Australian aviators Keith Macpherson Smith, 28, and his brother Ross, 26, take off from England in a twin-engine Vickers Vimy biplane November 12 with two sergeants as mechanics and land at Darwin, Northern Territory, December 10, having made the first flight from Britain to Australia. Keith has flown with the Royal Air Force since 1917, Ross with the Australian Flying Corps in Palestine (he made the first flight from Cairo to Calcutta last year). Both will be knighted and receive a £10,000 prize for their exploit.
Lockheed Hydraulic Brake Co. is founded at Detroit by California aviation engineer Malcolm Loughhead, now 32 (see 1916). He and his brother Alan spent $30,000 to develop a single-seat civilian biplane whose $2,500 price was too steep for most buyers at a time when so many war-surplus planes were available. Alan Loughead has become a real-estate salesman, the brothers' Santa Barbara aircraft shop will close in 1921, and Malcolm's new company will have little success until 1923, when Walter Chrysler buys Lockheed brakes for the first Chrysler motorcars (see Lockheed Aircraft, 1926).
German aircraft designer Hugo Junkers opens an aircraft factory at Dessau. Now 60, Junkers will design the first all-metal airplane to fly successfully and will establish one of the first regular mail and passenger airlines in Europe.
Europe's Orient Express becomes the Simplon-Orient Express. Suspended in 1914, the fabled 36-year-old luxury train avoids passing over any German or Austrian soil by using the 12-mile Simplon Tunnel that opened through the Alps in 1906 between Brig, Switzerland, and Domodossola, Italy (see 1929).
Canada's Grand Trunk Railway goes bankrupt, having lost large sums of money on the Grand Trunk Pacific that it started in 1903 (see Canadian National Railway, 1923).
Germany hands over the 5-year-old Hamburg-Amerika Line passenger ships S.S. Vaterland and S.S. Bismarck to the British as war reparations; they will be renamed the S.S. Leviathan (see 1922) and S.S. Majestic, respectively. The S.S. Imperator makes her first voyage as a Cunard liner December 11, sailing from New York to Liverpool (see Berengaria, 1920)

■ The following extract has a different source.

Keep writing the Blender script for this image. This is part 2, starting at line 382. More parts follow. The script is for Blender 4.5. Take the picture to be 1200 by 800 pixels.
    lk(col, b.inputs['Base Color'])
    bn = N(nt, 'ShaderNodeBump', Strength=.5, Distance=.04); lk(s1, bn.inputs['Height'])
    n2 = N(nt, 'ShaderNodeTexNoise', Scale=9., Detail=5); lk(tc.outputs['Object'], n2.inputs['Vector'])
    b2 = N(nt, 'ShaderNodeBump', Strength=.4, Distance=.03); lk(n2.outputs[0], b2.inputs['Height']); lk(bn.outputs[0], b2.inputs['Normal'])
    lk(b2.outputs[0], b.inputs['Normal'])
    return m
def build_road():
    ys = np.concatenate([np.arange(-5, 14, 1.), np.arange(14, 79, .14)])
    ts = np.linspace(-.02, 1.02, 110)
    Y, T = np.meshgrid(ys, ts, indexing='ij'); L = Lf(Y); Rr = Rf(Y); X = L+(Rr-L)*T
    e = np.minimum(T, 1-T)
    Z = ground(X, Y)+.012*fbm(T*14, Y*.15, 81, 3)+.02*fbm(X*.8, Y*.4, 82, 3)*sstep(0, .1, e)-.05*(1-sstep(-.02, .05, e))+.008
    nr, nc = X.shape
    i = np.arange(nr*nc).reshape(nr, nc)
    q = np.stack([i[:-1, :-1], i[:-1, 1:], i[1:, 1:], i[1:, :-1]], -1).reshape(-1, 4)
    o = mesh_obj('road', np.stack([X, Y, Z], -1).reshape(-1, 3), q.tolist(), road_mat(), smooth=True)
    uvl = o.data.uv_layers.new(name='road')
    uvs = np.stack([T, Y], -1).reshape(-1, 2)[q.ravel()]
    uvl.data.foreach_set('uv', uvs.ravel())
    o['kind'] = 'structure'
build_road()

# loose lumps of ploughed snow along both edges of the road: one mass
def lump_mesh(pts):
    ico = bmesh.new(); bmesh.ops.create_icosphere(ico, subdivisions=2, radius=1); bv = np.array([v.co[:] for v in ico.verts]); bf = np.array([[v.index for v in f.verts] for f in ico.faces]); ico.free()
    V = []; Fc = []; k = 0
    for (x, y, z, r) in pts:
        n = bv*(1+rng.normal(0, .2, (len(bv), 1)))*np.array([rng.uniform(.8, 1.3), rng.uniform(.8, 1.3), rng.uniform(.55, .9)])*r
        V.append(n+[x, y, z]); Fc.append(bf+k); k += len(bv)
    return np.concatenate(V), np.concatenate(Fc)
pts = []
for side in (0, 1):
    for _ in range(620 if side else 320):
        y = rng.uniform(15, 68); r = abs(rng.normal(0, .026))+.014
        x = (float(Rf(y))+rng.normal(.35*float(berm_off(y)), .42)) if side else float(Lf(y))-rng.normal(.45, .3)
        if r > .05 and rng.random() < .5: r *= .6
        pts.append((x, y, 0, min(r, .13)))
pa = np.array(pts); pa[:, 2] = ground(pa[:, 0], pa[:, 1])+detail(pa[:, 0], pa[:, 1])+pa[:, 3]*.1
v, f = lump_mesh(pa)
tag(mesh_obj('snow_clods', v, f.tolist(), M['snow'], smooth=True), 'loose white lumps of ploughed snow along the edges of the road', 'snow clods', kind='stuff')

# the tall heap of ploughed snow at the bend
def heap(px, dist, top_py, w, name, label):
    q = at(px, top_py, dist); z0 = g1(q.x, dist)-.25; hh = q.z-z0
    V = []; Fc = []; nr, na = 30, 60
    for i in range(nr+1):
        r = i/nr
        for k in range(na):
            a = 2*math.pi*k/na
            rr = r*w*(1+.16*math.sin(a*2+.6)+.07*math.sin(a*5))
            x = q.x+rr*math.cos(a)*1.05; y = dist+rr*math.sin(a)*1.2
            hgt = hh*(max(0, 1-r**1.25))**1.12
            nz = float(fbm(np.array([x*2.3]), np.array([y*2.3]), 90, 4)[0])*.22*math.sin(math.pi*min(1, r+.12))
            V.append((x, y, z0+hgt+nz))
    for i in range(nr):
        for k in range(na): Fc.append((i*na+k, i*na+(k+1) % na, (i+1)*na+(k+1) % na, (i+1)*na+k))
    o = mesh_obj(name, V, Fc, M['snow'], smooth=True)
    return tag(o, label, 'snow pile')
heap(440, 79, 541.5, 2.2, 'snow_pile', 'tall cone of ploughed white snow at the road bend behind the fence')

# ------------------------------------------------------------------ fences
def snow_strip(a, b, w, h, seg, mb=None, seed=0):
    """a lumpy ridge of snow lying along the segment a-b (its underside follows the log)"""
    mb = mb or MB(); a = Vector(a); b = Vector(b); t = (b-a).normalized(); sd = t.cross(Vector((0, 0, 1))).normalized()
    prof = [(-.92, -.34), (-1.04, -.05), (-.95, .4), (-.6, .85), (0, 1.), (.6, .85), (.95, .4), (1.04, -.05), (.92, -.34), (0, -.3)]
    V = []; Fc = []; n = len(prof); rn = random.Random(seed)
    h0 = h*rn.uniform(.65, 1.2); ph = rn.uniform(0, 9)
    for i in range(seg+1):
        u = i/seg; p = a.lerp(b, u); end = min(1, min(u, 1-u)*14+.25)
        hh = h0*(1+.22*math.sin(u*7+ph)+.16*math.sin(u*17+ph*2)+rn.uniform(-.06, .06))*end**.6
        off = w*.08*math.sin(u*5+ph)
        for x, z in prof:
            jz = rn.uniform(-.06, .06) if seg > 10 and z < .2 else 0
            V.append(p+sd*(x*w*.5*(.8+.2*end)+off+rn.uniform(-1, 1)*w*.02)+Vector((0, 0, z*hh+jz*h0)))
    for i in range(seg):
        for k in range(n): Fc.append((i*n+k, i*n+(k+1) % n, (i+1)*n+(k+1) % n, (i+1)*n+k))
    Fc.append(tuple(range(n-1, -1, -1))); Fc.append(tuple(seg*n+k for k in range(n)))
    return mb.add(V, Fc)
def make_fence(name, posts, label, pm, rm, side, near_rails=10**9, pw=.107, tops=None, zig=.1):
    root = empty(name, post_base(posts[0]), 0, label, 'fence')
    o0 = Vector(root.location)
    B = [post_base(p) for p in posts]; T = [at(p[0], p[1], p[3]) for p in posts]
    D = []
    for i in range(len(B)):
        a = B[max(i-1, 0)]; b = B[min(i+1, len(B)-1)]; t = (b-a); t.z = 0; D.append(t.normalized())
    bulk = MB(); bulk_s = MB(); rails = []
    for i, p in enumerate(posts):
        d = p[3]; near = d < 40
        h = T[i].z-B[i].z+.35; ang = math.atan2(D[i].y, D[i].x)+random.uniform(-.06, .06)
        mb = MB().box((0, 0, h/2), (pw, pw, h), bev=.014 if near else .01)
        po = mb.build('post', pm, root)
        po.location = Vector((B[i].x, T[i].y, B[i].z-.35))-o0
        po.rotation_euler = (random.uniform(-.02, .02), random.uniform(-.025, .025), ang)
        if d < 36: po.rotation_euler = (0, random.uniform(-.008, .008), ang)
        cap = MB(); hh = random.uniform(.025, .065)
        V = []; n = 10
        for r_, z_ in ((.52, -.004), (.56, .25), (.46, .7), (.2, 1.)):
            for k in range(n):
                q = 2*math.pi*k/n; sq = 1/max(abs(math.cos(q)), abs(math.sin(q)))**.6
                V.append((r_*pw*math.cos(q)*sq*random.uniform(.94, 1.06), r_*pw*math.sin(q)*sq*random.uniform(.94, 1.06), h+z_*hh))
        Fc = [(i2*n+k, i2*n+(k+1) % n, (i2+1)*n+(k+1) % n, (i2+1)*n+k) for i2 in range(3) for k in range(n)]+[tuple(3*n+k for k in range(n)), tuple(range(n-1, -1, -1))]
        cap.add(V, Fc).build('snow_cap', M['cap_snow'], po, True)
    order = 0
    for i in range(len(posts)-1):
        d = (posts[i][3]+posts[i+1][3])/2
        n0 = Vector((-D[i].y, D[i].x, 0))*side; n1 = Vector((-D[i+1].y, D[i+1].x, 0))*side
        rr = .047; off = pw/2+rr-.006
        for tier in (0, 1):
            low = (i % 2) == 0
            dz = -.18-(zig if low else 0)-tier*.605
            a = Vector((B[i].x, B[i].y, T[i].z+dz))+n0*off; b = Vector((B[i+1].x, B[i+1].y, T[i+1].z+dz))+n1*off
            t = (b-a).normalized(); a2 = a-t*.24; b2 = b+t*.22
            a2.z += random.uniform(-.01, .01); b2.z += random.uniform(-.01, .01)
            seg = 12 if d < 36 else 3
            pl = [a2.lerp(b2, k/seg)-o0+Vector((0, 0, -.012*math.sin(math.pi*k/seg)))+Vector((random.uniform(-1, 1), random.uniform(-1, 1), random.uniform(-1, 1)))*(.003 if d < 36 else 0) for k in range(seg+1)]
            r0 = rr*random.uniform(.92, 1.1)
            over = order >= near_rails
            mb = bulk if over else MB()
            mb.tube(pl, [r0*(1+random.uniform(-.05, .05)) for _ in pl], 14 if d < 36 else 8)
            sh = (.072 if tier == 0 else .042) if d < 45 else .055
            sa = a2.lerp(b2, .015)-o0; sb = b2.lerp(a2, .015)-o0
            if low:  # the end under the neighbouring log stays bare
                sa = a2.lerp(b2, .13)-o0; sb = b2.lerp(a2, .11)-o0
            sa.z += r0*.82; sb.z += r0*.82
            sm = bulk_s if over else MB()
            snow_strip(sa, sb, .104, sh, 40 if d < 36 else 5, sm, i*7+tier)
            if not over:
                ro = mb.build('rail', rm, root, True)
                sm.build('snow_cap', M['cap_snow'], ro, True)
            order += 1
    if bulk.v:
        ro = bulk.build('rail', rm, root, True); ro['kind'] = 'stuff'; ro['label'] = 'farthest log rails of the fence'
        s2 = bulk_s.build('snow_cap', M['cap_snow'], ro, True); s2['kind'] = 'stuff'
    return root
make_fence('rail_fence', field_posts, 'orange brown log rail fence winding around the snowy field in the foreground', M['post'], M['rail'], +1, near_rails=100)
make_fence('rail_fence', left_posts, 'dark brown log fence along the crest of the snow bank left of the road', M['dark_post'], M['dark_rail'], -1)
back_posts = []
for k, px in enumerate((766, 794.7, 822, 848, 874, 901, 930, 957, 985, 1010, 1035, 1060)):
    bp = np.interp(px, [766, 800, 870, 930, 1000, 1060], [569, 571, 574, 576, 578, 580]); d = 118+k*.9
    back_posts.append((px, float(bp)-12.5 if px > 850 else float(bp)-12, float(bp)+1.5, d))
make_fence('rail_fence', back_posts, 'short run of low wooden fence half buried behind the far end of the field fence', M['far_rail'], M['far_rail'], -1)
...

Electric starters become optional on the Model T Ford (see Kettering, 1911); most Model Ts are still started by handcranking the engine.
Henry Ford builds a motorcar factory at his family's ancestral home town of Cork in Ireland.
Bentley Car Co. is founded by British engineer and former London taxi-fleet manager W. O. Bentley, now 31, who created the B.R. 2 "Merlin" rotary engine that powered the Sopwith Camel during the war. He opens a factory at Cricklewood in northwest London, will sell his first car in 1921, and design a three-litre racing car that will win at Le Mans in 1924 and lead to luxury sedans (see Rolls-Royce, 1931).
The Citroën motorcar is introduced by Paris-born munitions-maker André-Gustave Citroën, 41, who purchases the Mors company that he headed before the war and turns his factory over to mass production of motorcars that can be sold at low prices. By 1933 Citroën will have built 90 percent of the taxicabs in Paris (see 1934; CV2, 1948).
The Duesenberg brothers set up shop at Indianapolis to make motorcars after selling John North Willys the war plant that they set up at Elizabeth, N.J., to build aviation engines and a 160-horsepower tractor engine (see 1913; 1922; Willys, 1915; Durant, 1921).
General Motors Acceptance Corp. (GMAC) is founded by GM, now 28.7 percent owned by du Pont interests. Established by GM's finance committee chairman John Jakob Raskob, the subsidiary enables dealers to finance their inventories of cars and offer long-term financing to their customers; it will become the world's largest automobile financing company (see 1939).